Instructions for the task:
Starting at the first line of the data, please print exactly those lines through the one that holds "tag(nos.build('counter_front_board', M['cream_wood']), 'cream", omitting every picture.

Data shown:

•••

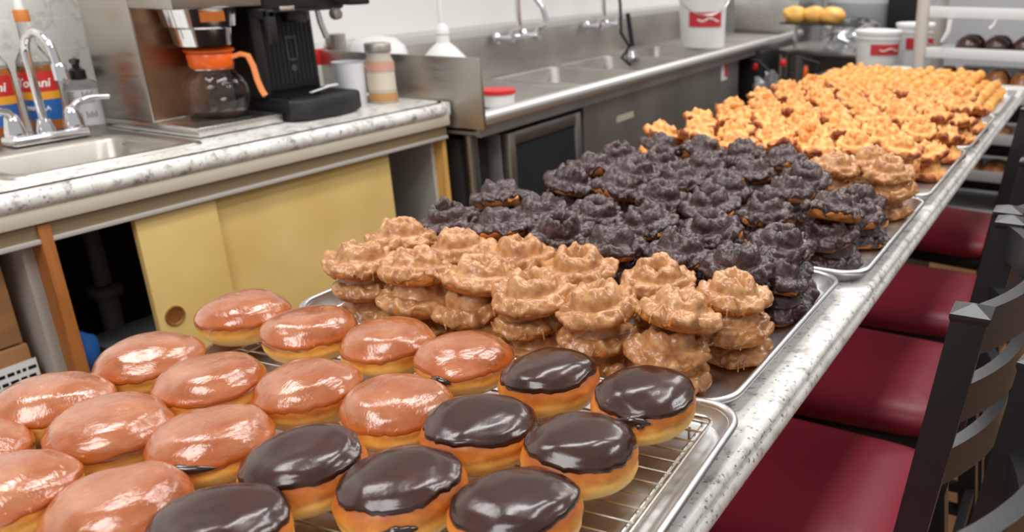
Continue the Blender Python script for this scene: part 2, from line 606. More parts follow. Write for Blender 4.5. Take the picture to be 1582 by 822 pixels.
tag(ctop, 'white speckled granite countertop along the left wall, holding sink and coffee machines', 'countertop')
nos = MB().box(-1.815, -1.776, -0.3, 2.035, ZC - 0.472, TL - 0.038, 0.003)
tag(nos.build('counter_front_board', M['cream_wood']), 'cream painted wooden edge board under the front of the left granite counter', 'trim board')

# basin
b = empty('hand_sink', (-2.06, 1.1, TL), 0, 'small stainless drop-in hand sink in the left granite counter', 'sink')
mb = MB()
def ring(x0, x1, y0, y1, r, z):
    return [Vector((x, y, z)) for x, y in rrect(x0, x1, y0, y1, r, 6)]
rx0, rx1, ry0, ry1 = -2.275, -1.868, 0.905, 1.315
mb.grid([ring(rx0, rx1, ry0, ry1, 0.03, TL + 0.0005), ring(rx0 + 0.003, rx1 - 0.003, ry0 + 0.003, ry1 - 0.003, 0.03, TL + 0.006),
         ring(rx0 + 0.10, rx1 - 0.022, ry0 + 0.022, ry1 - 0.022, 0.03, TL + 0.005),
         ring(BX0 + 0.006, BX1 - 0.008, BY0 + 0.008, BY1 - 0.008, 0.04, TL + 0.001),
         ring(BX0 + 0.012, BX1 - 0.012, BY0 + 0.012, BY1 - 0.012, 0.045, TL - 0.01),
         ring(BX0 + 0.03, BX1 - 0.03, BY0 + 0.03, BY1 - 0.03, 0.05, TL - 0.125),
         ring(BX0 + 0.07, BX1 - 0.07, BY0 + 0.08, BY1 - 0.08, 0.05, TL - 0.14),
         ring(BX0 + 0.12, BX1 - 0.12, BY0 + 0.16, BY1 - 0.16, 0.01, TL - 0.143)], close_v=True)
pt('basin', mb, M['steel'], b, angle=60)
pt('drain', MB().lathe([(0.0, 0.003), (0.03, 0.003), (0.034, 0.0)], 20, c=(-2.02, 1.108, TL - 0.143)), M['chrome'], b)
pt('drain_pipe', MB().tube([(-2.02, 1.10, TL - 0.146), (-2.02, 1.10, TL - 0.30)], 0.017, 12).lathe([(0.032, 0), (0.034, 0.004), (0.034, 0.018), (0.02, 0.02)], 20, c=(-2.02, 1.10, TL - 0.325)).tube([(-2.02, 1.10, TL - 0.31), (-2.02, 1.10, TL - 0.55)], 0.022, 12), mat('grey_pipe', srgb(96, 92, 90), 0.5), b)

# faucet
fz = TL + 0.006
f = empty('sink_faucet', (-2.19, 1.155, fz), 0, 'chrome gooseneck faucet with two lever handles behind the hand sink', 'faucet')
mb = MB().box(-0.026, 0.026, -0.085, 0.085, 0.0, 0.022, 0.008, 3)
mb.build('base_plate', M['chrome'], f)
pts = [(0, 0, 0.02), (0, 0, 0.20)]
for k in range(0, 11):
    a = PI * k / 10 * 1.05
    pts.append((0.042 - 0.042 * math.cos(a), 0.01 * k / 10, 0.20 + 0.042 * math.sin(a)))
pts.append((0.088, 0.012, 0.155))
sp = MB().tube(pts, 0.0088, 14)
sp.lathe([(0.020, 0.0), (0.018, 0.012), (0.0125, 0.03)], 20, c=(0, 0, 0.02))
sp.lathe([(0.012, -0.012), (0.0145, -0.010), (0.0145, 0.022), (0.012, 0.026)], 16, c=(0.0875, 0.012, 0.152))
sp.build('spout', M['chrome'], f)
for sgn in (-1, 1):
    h = MB().lathe([(0.021, 0.0), (0.021, 0.01), (0.016, 0.035), (0.014, 0.045), (0.006, 0.052), (0.0, 0.053)], 20, c=(0, sgn * 0.062, 0.02))
    h.tube([(0.0, sgn * 0.062, 0.058), (0.012, sgn * 0.075, 0.078), (0.025, sgn * 0.105, 0.088), (0.035, sgn * 0.135, 0.086)], [0.011, 0.009, 0.007, 0.006], 10)
    h.build('handle', M['chrome'], f)

# syrup bottles
blue = mat('blue_label', srgb(36, 96, 168), 0.45)
gold = mat('gold_label', srgb(232, 160, 40), 0.45)
redl = mat('bright_red_label', srgb(200, 44, 42), 0.45)
whitep = mat('white_print', srgb(240, 238, 232), 0.5)
BROT = -0.9
def syrup_bottle(x, y, lab, flav):
    t = empty('syrup_bottle', (x, y, TL), 0, lab, 'bottle', 'syrup bottles behind the hand sink')
    MB().lathe([(0.0, 0.0), (0.033, 0.0), (0.037, 0.004), (0.037, 0.155), (0.034, 0.175), (0.022, 0.198), (0.0145, 0.215), (0.0135, 0.27), (0.0135, 0.275), (0.0, 0.276)], 32).build('glass_body', M['glass'], t)
    MB().lathe([(0.0, 0.003), (0.0345, 0.004), (0.0345, 0.153), (0.031, 0.165), (0.0, 0.165)], 32).build('syrup', M['syrup'], t)
    MB().lathe([(0.0155, 0.262), (0.0155, 0.286), (0.013, 0.289), (0.0, 0.289)], 20).build('cap', mat('copper_cap', srgb(206, 120, 52), 0.4), t)
    MB().lathe([(0.010, 0.289), (0.008, 0.31), (0.004, 0.325), (0.002, 0.35), (0.0, 0.35)], 14).build('pour_spout', M['white'], t)
    lb = label_band('label', redl, t, 0.0375, 0.105, 0.152, BROT - 1.5, BROT + 1.5)
    label_band('gold_band', gold, lb, 0.0378, 0.088, 0.106, BROT - 1.5, BROT + 1.5)
    label_band('blue_band', blue, lb, 0.0375, 0.040, 0.088, BROT - 1.5, BROT + 1.5)
    wrap_text('lettering', 'Torani', 0.027, whitep, lb, 0.038, 0.126, BROT, shear=0.25, bold=0.0006)
    wrap_text('flavour_lettering', flav, 0.013, whitep, lb, 0.038, 0.068, BROT, bold=0.0003)
    return t
syrup_bottle(-2.295, 1.222, 'clear syrup bottle with red and blue label, behind the gooseneck spout', 'VANILLA')
syrup_bottle(-2.295, 1.128, 'clear syrup bottle with red and blue label, leftmost beside the wall', 'CLASSIC')

# soap bottle
t = empty('soap_bottle', (-2.305, 1.318, TL), 0, 'clear hand soap bottle with black pump and white label, left of the coffee brewer', 'soap bottle')
MB().lathe([(0.0, 0.0), (0.035, 0.0), (0.038, 0.004), (0.038, 0.095), (0.034, 0.112), (0.018, 0.122), (0.014, 0.125), (0.0, 0.125)], 32).build('bottle_body', M['clear_soap'], t)
lb = label_band('label', mat('pale_grey_label', srgb(206, 206, 204), 0.5), t, 0.0385, 0.012, 0.098, BROT - 1.4, BROT + 1.4)
dk = mat('dark_print', srgb(60, 60, 64), 0.6)
bars = MB()
for k in range(11):
    a = BROT - 0.38 + 0.05 * k
    w_ = 0.012 if k % 3 else 0.022
    rows = [[Vector((0.0391 * math.cos(q), 0.0391 * math.sin(q), z)) for z in (0.022, 0.042)] for q in (a, a + w_)]
    bars.grid(rows)
for z, n_ in ((0.090, 9), (0.084, 8), (0.078, 9), (0.072, 7), (0.066, 8), (0.060, 6)):
    rows = [[Vector((0.0391 * math.cos(q), 0.0391 * math.sin(q), zz)) for zz in (z, z + 0.0022)] for q in [BROT - 0.55 + 0.06 * k for k in range(n_)]]
    bars.grid(rows)
bars.build('printed_text', dk, lb)
bl = MB()
for z0, z1 in ((0.066, 0.094), (0.030, 0.046)):
    for k in range(5):
        a = BROT + 0.35 + 0.13 * k
        rows = [[Vector((0.0391 * math.cos(q), 0.0391 * math.sin(q), zz)) for zz in (z0, z1 - 0.004 * (k % 2))] for q in (a, a + 0.06)]
        bl.grid(rows)
bl.build('large_print', mat('grey_print', srgb(90, 92, 100), 0.6), lb)
pmp = MB().lathe([(0.017, 0.118), (0.0175, 0.122), (0.0175, 0.142), (0.013, 0.146), (0.008, 0.148), (0.008, 0.158), (0.011, 0.160), (0.011, 0.168), (0.0, 0.170)], 24)
pmp.tube([(-0.02, 0.012, 0.165), (0.0, 0.0, 0.166), (0.022, -0.016, 0.165), (0.034, -0.022, 0.158)], [0.005, 0.006, 0.005, 0.0035], 8)
pmp.build('pump', M['black'], t)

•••

Solution to the exercise:
Continue the Blender Python script for this scene: part 2, from line 606. More parts follow. Write for Blender 4.5. Take the picture to be 1582 by 822 pixels.
tag(ctop, 'white speckled granite countertop along the left wall, holding sink and coffee machines', 'countertop')
nos = MB().box(-1.815, -1.776, -0.3, 2.035, ZC - 0.472, TL - 0.038, 0.003)
tag(nos.build('counter_front_board', M['cream_wood']), 'cream painted wooden edge board under the front of the left granite counter', 'trim board')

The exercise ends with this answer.